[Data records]
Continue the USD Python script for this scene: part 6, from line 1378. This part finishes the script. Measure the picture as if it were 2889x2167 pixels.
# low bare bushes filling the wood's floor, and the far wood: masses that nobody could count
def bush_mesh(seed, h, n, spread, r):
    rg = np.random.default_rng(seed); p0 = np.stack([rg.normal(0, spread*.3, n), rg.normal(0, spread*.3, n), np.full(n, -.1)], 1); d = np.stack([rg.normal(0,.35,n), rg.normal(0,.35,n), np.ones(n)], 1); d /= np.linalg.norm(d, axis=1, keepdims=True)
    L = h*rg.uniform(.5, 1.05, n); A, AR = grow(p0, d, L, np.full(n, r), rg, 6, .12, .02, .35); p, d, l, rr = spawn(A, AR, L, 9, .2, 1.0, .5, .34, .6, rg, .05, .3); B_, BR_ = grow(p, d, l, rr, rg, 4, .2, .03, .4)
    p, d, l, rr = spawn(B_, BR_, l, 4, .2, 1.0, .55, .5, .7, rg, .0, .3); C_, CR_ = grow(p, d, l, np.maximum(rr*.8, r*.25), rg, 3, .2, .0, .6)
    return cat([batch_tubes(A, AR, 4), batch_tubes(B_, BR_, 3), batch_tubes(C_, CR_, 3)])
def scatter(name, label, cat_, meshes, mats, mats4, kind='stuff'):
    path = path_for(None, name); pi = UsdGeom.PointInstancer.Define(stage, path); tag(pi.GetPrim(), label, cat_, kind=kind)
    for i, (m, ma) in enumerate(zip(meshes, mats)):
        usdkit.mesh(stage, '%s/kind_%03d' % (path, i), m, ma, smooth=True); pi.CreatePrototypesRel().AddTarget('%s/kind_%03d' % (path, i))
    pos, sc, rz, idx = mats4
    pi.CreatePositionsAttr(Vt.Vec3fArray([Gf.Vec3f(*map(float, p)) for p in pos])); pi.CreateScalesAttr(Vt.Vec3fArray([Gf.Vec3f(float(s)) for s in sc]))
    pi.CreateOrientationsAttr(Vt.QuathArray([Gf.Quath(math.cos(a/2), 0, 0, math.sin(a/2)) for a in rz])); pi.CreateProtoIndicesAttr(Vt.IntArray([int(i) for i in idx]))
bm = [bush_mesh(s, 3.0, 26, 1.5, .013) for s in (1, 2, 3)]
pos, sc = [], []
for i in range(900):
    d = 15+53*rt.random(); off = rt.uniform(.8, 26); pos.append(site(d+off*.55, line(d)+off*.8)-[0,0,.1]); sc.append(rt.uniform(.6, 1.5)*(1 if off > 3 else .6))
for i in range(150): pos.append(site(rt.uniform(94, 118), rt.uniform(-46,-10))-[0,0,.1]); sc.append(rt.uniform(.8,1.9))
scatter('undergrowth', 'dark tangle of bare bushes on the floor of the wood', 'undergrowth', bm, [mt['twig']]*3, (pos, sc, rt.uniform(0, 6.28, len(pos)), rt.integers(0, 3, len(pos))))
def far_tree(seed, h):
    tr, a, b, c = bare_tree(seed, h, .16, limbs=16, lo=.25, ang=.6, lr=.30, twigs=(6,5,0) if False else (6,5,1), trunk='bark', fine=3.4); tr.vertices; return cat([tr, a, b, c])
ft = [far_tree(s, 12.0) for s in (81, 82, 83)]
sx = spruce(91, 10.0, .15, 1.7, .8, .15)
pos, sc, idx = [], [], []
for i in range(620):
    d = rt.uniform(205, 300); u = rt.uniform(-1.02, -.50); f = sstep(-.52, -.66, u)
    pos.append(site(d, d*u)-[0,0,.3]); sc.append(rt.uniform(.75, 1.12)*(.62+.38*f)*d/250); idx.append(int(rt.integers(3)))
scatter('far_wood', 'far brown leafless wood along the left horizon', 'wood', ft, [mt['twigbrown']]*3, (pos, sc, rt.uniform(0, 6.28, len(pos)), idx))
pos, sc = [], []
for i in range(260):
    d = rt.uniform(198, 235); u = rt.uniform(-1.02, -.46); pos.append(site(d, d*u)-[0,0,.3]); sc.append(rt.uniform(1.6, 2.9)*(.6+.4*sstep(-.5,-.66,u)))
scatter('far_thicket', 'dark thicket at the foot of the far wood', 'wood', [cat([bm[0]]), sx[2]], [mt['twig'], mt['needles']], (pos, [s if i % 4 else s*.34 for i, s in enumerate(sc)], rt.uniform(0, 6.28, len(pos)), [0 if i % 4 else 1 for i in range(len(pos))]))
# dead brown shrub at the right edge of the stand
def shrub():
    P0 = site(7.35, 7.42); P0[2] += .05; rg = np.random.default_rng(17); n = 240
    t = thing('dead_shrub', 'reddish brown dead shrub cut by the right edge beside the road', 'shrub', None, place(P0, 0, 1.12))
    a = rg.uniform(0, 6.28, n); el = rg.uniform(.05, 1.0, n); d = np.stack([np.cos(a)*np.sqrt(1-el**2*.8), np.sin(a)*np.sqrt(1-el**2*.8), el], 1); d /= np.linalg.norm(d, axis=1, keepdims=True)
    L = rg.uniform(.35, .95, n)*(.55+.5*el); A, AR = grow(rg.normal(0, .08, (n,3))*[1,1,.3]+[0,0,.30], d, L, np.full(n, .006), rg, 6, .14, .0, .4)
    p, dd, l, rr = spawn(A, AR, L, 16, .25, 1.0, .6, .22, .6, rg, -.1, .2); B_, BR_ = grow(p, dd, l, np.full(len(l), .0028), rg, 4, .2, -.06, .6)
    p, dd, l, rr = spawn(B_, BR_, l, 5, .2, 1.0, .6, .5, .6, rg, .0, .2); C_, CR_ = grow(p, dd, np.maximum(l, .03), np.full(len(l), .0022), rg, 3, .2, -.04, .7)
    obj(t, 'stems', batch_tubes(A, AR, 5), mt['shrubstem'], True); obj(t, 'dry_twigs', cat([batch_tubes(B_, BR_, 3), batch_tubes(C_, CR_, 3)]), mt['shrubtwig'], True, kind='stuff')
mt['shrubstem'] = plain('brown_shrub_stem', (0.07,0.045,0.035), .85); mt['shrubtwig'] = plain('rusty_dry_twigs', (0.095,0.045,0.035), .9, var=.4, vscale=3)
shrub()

---

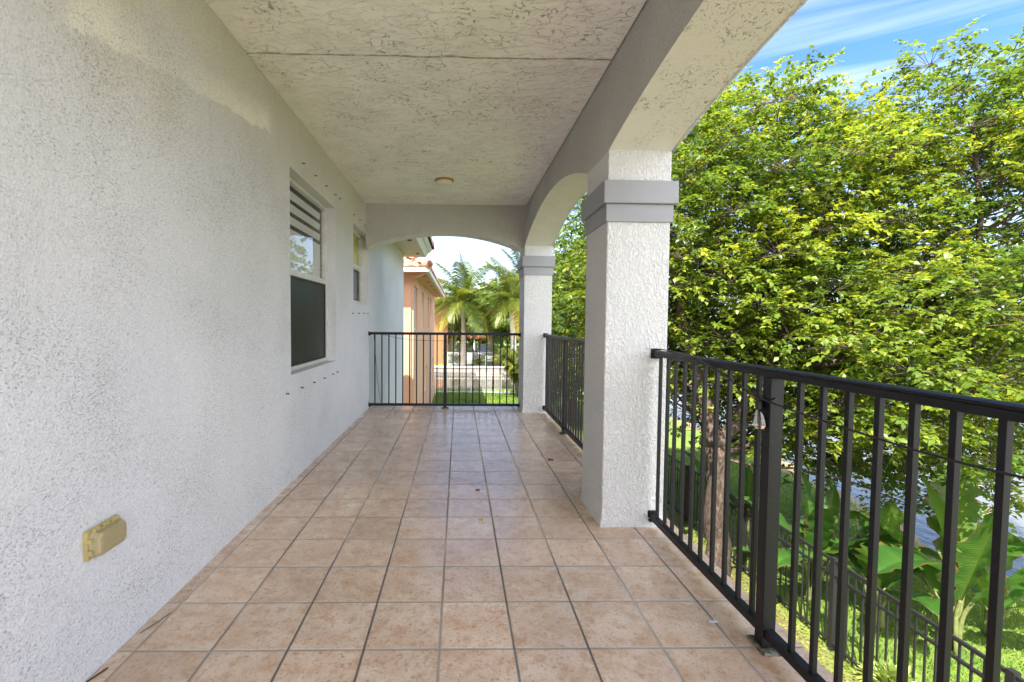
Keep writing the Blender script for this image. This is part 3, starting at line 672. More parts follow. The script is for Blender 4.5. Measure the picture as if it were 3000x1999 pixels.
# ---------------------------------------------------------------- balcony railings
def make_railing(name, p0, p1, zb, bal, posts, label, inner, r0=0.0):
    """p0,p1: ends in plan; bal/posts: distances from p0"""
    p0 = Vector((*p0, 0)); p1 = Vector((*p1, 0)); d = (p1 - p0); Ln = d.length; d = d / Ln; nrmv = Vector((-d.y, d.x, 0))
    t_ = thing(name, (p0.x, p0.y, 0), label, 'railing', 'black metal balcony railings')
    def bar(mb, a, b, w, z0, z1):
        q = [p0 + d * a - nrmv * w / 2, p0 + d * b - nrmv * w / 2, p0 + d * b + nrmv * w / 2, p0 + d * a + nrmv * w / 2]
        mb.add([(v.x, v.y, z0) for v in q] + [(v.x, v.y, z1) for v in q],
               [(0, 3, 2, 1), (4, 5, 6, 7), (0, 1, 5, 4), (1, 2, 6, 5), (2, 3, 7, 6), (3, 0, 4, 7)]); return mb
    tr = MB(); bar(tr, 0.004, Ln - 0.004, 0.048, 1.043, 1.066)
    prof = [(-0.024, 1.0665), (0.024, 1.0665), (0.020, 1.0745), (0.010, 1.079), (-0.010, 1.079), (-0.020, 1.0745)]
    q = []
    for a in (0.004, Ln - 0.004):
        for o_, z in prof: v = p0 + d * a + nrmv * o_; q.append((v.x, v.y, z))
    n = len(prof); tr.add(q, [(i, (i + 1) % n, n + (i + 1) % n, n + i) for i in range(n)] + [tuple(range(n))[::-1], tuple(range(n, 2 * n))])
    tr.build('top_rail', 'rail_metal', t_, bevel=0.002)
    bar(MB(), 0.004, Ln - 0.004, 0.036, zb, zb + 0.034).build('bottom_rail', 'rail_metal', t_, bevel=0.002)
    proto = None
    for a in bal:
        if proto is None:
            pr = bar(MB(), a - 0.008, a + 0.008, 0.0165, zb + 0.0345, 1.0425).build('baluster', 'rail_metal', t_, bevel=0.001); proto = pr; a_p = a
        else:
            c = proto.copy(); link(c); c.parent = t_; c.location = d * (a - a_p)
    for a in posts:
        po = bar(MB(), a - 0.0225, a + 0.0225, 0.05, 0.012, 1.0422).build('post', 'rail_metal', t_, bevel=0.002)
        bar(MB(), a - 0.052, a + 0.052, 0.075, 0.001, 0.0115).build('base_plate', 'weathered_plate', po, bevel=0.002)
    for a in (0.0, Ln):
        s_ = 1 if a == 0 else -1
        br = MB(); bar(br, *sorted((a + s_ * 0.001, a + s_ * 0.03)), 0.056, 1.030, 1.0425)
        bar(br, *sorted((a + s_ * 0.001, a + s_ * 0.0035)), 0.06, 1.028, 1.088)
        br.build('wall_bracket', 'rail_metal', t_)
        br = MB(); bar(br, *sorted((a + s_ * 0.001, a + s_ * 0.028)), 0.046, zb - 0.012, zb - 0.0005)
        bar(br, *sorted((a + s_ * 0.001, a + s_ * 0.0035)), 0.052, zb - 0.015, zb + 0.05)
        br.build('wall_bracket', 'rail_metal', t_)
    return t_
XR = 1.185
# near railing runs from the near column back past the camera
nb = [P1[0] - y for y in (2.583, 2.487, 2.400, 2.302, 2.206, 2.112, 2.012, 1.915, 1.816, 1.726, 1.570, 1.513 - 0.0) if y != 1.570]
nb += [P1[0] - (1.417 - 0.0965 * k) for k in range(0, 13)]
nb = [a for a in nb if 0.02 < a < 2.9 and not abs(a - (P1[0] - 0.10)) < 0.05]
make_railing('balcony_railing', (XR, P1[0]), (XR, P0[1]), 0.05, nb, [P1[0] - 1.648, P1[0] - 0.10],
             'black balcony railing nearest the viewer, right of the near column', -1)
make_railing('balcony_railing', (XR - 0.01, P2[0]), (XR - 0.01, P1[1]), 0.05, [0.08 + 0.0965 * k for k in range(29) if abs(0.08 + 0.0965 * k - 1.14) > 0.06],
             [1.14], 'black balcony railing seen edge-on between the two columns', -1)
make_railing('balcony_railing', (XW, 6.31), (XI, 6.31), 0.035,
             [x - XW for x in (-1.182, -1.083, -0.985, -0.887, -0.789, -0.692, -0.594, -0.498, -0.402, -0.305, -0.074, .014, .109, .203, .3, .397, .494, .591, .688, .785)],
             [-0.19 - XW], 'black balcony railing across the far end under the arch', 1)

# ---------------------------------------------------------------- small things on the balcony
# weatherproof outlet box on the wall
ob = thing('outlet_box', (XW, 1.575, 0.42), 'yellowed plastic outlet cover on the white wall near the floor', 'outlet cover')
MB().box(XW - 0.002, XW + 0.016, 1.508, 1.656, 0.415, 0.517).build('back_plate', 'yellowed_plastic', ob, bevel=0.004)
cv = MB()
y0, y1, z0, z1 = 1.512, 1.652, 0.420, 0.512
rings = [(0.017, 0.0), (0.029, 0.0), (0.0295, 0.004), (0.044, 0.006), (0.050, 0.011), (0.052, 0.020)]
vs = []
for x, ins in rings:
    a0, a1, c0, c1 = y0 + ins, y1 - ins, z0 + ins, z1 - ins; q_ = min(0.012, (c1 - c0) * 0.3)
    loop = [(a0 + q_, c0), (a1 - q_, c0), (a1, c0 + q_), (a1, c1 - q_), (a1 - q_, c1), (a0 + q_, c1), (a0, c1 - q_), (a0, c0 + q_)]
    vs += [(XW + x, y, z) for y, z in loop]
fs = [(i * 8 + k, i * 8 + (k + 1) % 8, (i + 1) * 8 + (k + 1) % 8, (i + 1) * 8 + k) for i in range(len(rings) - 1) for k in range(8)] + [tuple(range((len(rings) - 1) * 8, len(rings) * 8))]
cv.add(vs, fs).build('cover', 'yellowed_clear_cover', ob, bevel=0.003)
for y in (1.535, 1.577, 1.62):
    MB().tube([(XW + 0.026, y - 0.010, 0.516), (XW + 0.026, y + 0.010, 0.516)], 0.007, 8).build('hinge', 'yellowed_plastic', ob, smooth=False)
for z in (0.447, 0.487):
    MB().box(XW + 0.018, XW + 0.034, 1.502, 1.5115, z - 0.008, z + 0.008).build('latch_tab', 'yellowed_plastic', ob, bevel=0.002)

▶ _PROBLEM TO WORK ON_
Pick out every line of the listing containing the word "pixels", and show those lines.

▶ _TASK SOLUTION_
Continue the USD Python script for this scene: part 6, from line 1378. This part finishes the script. Measure the picture as if it were 2889x2167 pixels.
Keep writing the Blender script for this image. This is part 3, starting at line 672. More parts follow. The script is for Blender 4.5. Measure the picture as if it were 3000x1999 pixels.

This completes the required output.